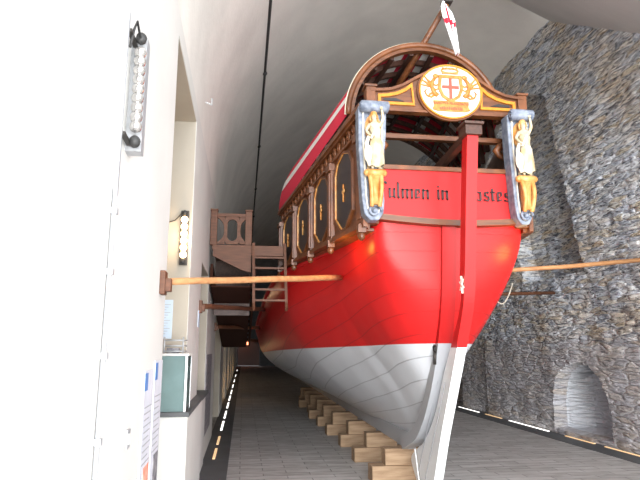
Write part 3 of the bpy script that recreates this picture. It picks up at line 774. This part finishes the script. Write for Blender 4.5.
# shoring poles on the left
def pole(p, q, r0, r1, label, plate):
    t = thing('shoring_pole', label, 'wooden pole', p, 'poles bracing the galley')
    p = Vector(p); q = Vector(q)
    P = [p.lerp(q, i/8)+Vector((0,0,.002*math.sin(i*2.1))) for i in range(9)]
    MB().tube(P, r0, 12, rr=[r0+(r1-r0)*i/8 for i in range(9)]).build('pole', 'pine' if plate == 1 else 'wood_old', t, smooth=True)
    if plate:
        MB().box(p.x-.0, p.x+.035, p.y-.06, p.y+.06, p.z-.085, p.z+.07).box(p.x+.03, p.x+.07, p.y-.04, p.y+.04, p.z-.065, p.z+.02).build('wall_bracket', 'wood_old', t, bevel=.005)
    done()
pole((WL, 3.80, 2.08), (hull_x(6.75, 2.5)-.005, 6.75, 2.50), .024, .034, 'light pine pole from left wall bracket to red hull, nearest and longest', 1)
pole((WL, 7.12, 2.16), (hull_x(11.2, 2.4)-.01, 11.2, 2.40), .035, .04, 'brown pole behind the ladder, second from the camera on the left', 2)
pole((WL, 11.0, 2.05), (hull_x(13, 2.1)-.01, 13, 2.10), .04, .04, 'thin dark pole low in the far left aisle, third from camera', 2)
pole((WL, 15.2, 1.9), (hull_x(16.5, 1.85)-.01, 16.5, 1.85), .05, .05, 'farthest small dark pole in the left aisle', 2)
# right pole
t = thing('shoring_pole', 'light pine pole between the hull and the rubble stone wall on the right', 'wooden pole', (WR, 7.4, 2.9), 'poles bracing the galley')
MB().tube([(hull_x(7.6, 2.72, 1)+.005, 7.6, 2.72), (4.8, 7.75, 2.85), (6.27, 7.95, 3.02)], .032, 10, rr=[.03,.034,.038]).build('pole', 'pine', t, smooth=True); done()
t = thing('shoring_pole', 'short brown pole low behind the right side of the hull', 'wooden pole', (WR, 11, 2.9), 'poles bracing the galley')
MB().tube([(hull_x(10.4, 2.65, 1), 10.4, 2.65), (6.27, 10.6, 2.75)], .035, 10).build('pole', 'wood_old', t, smooth=True); done()
b = MB().tube([(3.42+.42*i/12, 7.62, 2.70-.42*math.sin(PI*i/12*.92)-.02*i/12) for i in range(13)], .010, 6)
o = b.build('mooring_rope', 'rope', None, smooth=True, org=(3.6,7.62,2.4)); tag(o, 'pale rope loop hanging from the pole beside the right of the hull', 'rope')

# platform with parapet
YPf = 8.6
t = thing('viewing_platform', 'brown wooden platform with pierced parapet at the left wall behind the ladder', 'platform', (-.2, YPf, 3.2))
x0, x1 = WL+.04, .09; zf = 3.20
for xx in (x0+.02, x1-.05): 
    MB().box(xx-.05, xx+.05, YPf-.05, YPf+.05, zf, zf+.54).box(xx-.06, xx+.06, YPf-.06, YPf+.06, zf+.54, zf+.565).build('post', 'wood_old', t, bevel=.006)
MB().box(x0, x1, YPf-.035, YPf+.035, zf+.45, zf+.50).build('hand_rail', 'wood_old', t)
# pierced panel: central long hole, half holes either side
def hole(cx, hw, n=24):
    z0, z1 = zf+.07, zf+.41
    return [(cx+hw*math.cos(a), (z1-hw if math.sin(a) >= 0 else z0+hw)+hw*math.sin(a)) for a in [2*PI*(i+.5)/n for i in range(n)]]
b = MB(); xm = (x0+x1)/2
hs = hole(xm, .075)
def boxring(cx, w_, n=24):
    r = []
    for i in range(n):
        a = 2*PI*(i+.5)/n; c_, s_ = math.cos(a), math.sin(a); k = 1/max(abs(c_), abs(s_))
        r.append((cx+w_*c_*k, zf+.24+.22*s_*k))
    return r
b.ring(boxring(xm, .115), hs, lambda a, c, d: (a, d, c), YPf-.02, YPf+.02)
for s in (-1, 1):
    xo = xm+s*.115; n_ = 16
    P = [(xo, zf+.04), (xo, zf+.54)]
    # concave bracket leaving a half hole next to the post
    pts = [(xo, zf+.02),(xo+s*.12, zf+.02)]+[(xo+s*(.01+.10*abs(math.sin(a))**3), zf+.24+.19*math.sin(a)) for a in lin(-PI/2, PI/2, 14)]+[(xo+s*.12, zf+.46),(xo, zf+.46)]
    b.prism(pts, lambda a, c, d: (a, d, c), YPf-.02, YPf+.02)
b.build('pierced_panel', 'wood_old', t)
MB().box(x0, x1, YPf, YPf+1.3, zf-.06, zf).build('deck', 'wood_old', t)
b = MB().prism([(x0+.02,zf),(x1,zf),(x1,zf-.42),(x0+.45,zf-.38),(x0+.02,zf-.17)], lambda a, c, d: (a, d, c), YPf-.05, YPf-.0); b.build('fascia', 'wood_old', t)
b = MB().box(x0, x1, YPf+1.2, YPf+1.26, zf-1.0, zf); b.build('back_boarding', 'wood_dark', t)
for i in range(11): MB().box(x0+.02, x1+.03, YPf+.15+i*.55, YPf+.72+i*.55, zf-.50-i*.085, zf-.46-i*.085).build('stair_tread', 'stair_wood', t, bevel=.003)
for xx in (x0+.0, x1+.06): MB().beam((xx, YPf+.1, zf-.42), (xx, YPf+6.1, zf-1.36), .04, .30).build('stair_string', 'stair_wood', t)
MB().beam(((x0+x1)/2, YPf+.1, zf-.62), ((x0+x1)/2, YPf+6.1, zf-1.52), x1-x0, .02).build('soffit_boards', 'stair_wood', t)
MB().box(.09, .62, YPf-.05, YPf+.0, zf-.16, zf+.0).box(.09,.62,YPf-.0,YPf+.6,zf-.06,zf-.02).build('gangway', 'wood_old', t, bevel=.004)
done()
# ladder
t = thing('ladder', 'brown wooden ladder hanging from the gangway beside the red hull', 'ladder', (.37, YPf-.12, 2.2))
def lp(x, z): k = (zf-z)/1.0; return (x+.02*k, YPf-.09-.22*k, z)
for xx in (.12, .60):
    MB().beam(lp(xx, zf+.03), lp(xx, 2.30), .04, .045, up=(0,1,0)).tube([lp(xx, 2.32), (xx+.02, YPf-.31, 2.24), (xx+.02, YPf-.27, 2.20)], .022, 8).build('rail', 'wood_old', t)
for i in range(5):
    z = zf-.20-i*.165
    MB().beam(lp(.12, z), lp(.60, z), .045, .028).build('rung', 'wood_old', t)
done()

# strip lamps
def strip_lamp(x, y, z0, z1, face, lit, label, n=6):
    """face 'x': on the wall plane, looking into the hall; 'y': on a jamb, looking at the camera"""
    t = thing('strip_lamp', label, 'lamp', (x, y, z0), 'strip lamps along the left wall')
    if face == 'x':
        MB().box(x, x+.07, y+.03, y+.10, z0, z1).build('channel', 'alu', t)
        MB().box(x, x+.02, y-.14, y-.115, z0-.25, z1+.03).build('mounting_bar', 'alu', t, bevel=.004)
        pos = lambda z: (x+.05, y-.012, z)
        for za in (z1-.06, z0+.02): MB().box(x+.01, x+.03, y-.12, y+.02, za, za+.015).build('arm', 'iron', t)
    else:
        MB().box(x-.04, x+.04, y-.03, y, z0, z1).build('channel', 'iron', t)
        pos = lambda z: (x, y-.055, z)
    zz = lin(z0+.10, z1-.10, n)
    for z in zz:
        b = MB().ball(pos(z), .036 if lit else .028, 12, 8); b.build('bulb', 'bulb_on' if lit else 'bulb_off', t, smooth=True)
    for z in (z0+.03, z1-.03):
        p_ = pos(z); MB().ball(p_, .026, 10, 8, (1,1,1.1)).build('end_socket', 'cable', t, smooth=True)
    p_ = pos(z1); MB().tube([(p_[0], p_[1]-.02, z1-.04),(p_[0]-.01,p_[1]-.06,z1+.02),(p_[0]-.02,p_[1]-.07,z1-.03),(p_[0]-.03,p_[1]-.08,z1-.12)] if face == 'x' else [(p_[0]-.02,y-.03,z1-.02),(p_[0]-.10,y-.015,z1-.10),(p_[0]-.22,y-.008,z1-.14)], .006, 6).build('cable', 'cable', t, smooth=True)
    done()
    if lit:
        L_ = bpy.data.lights.new('lamp_glow', 'POINT'); L_.energy = lit; L_.color = (1,.72,.42); L_.shadow_soft_size = .06
        o = bpy.data.objects.new('lamp_glow', L_); C.objects.link(o); o.location = (pos(0)[0]+.03, pos(0)[1]-.09, (z0+z1)/2)
strip_lamp(WL, 2.46, 2.52, 3.08, 'x', 0, 'unlit strip lamp with silvery bulbs on the near white wall', 9)
strip_lamp(WL-.07, 5.735, 2.47, 3.03, 'y', 7, 'lit strip lamp in the first wall recess, row of warm bulbs')
strip_lamp(WL-.14, 14.4, 2.72, 3.30, 'y', 5, 'lit strip lamp above the second pole, seen below the platform')
strip_lamp(WL-.12, 28.6, 3.0, 3.6, 'y', 14, 'smallest and farthest lit strip lamp on the left')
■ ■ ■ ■
→ **What is asked**
Starting at the top of the listing above, please restate word for word each line up to and including the one that holds "the hull', 'rope')", omitting every image.

→ **Response to the task**
Write part 3 of the bpy script that recreates this picture. It picks up at line 774. This part finishes the script. Write for Blender 4.5.
# shoring poles on the left
def pole(p, q, r0, r1, label, plate):
    t = thing('shoring_pole', label, 'wooden pole', p, 'poles bracing the galley')
    p = Vector(p); q = Vector(q)
    P = [p.lerp(q, i/8)+Vector((0,0,.002*math.sin(i*2.1))) for i in range(9)]
    MB().tube(P, r0, 12, rr=[r0+(r1-r0)*i/8 for i in range(9)]).build('pole', 'pine' if plate == 1 else 'wood_old', t, smooth=True)
    if plate:
        MB().box(p.x-.0, p.x+.035, p.y-.06, p.y+.06, p.z-.085, p.z+.07).box(p.x+.03, p.x+.07, p.y-.04, p.y+.04, p.z-.065, p.z+.02).build('wall_bracket', 'wood_old', t, bevel=.005)
    done()
pole((WL, 3.80, 2.08), (hull_x(6.75, 2.5)-.005, 6.75, 2.50), .024, .034, 'light pine pole from left wall bracket to red hull, nearest and longest', 1)
pole((WL, 7.12, 2.16), (hull_x(11.2, 2.4)-.01, 11.2, 2.40), .035, .04, 'brown pole behind the ladder, second from the camera on the left', 2)
pole((WL, 11.0, 2.05), (hull_x(13, 2.1)-.01, 13, 2.10), .04, .04, 'thin dark pole low in the far left aisle, third from camera', 2)
pole((WL, 15.2, 1.9), (hull_x(16.5, 1.85)-.01, 16.5, 1.85), .05, .05, 'farthest small dark pole in the left aisle', 2)
# right pole
t = thing('shoring_pole', 'light pine pole between the hull and the rubble stone wall on the right', 'wooden pole', (WR, 7.4, 2.9), 'poles bracing the galley')
MB().tube([(hull_x(7.6, 2.72, 1)+.005, 7.6, 2.72), (4.8, 7.75, 2.85), (6.27, 7.95, 3.02)], .032, 10, rr=[.03,.034,.038]).build('pole', 'pine', t, smooth=True); done()
t = thing('shoring_pole', 'short brown pole low behind the right side of the hull', 'wooden pole', (WR, 11, 2.9), 'poles bracing the galley')
MB().tube([(hull_x(10.4, 2.65, 1), 10.4, 2.65), (6.27, 10.6, 2.75)], .035, 10).build('pole', 'wood_old', t, smooth=True); done()
b = MB().tube([(3.42+.42*i/12, 7.62, 2.70-.42*math.sin(PI*i/12*.92)-.02*i/12) for i in range(13)], .010, 6)
o = b.build('mooring_rope', 'rope', None, smooth=True, org=(3.6,7.62,2.4)); tag(o, 'pale rope loop hanging from the pole beside the right of the hull', 'rope')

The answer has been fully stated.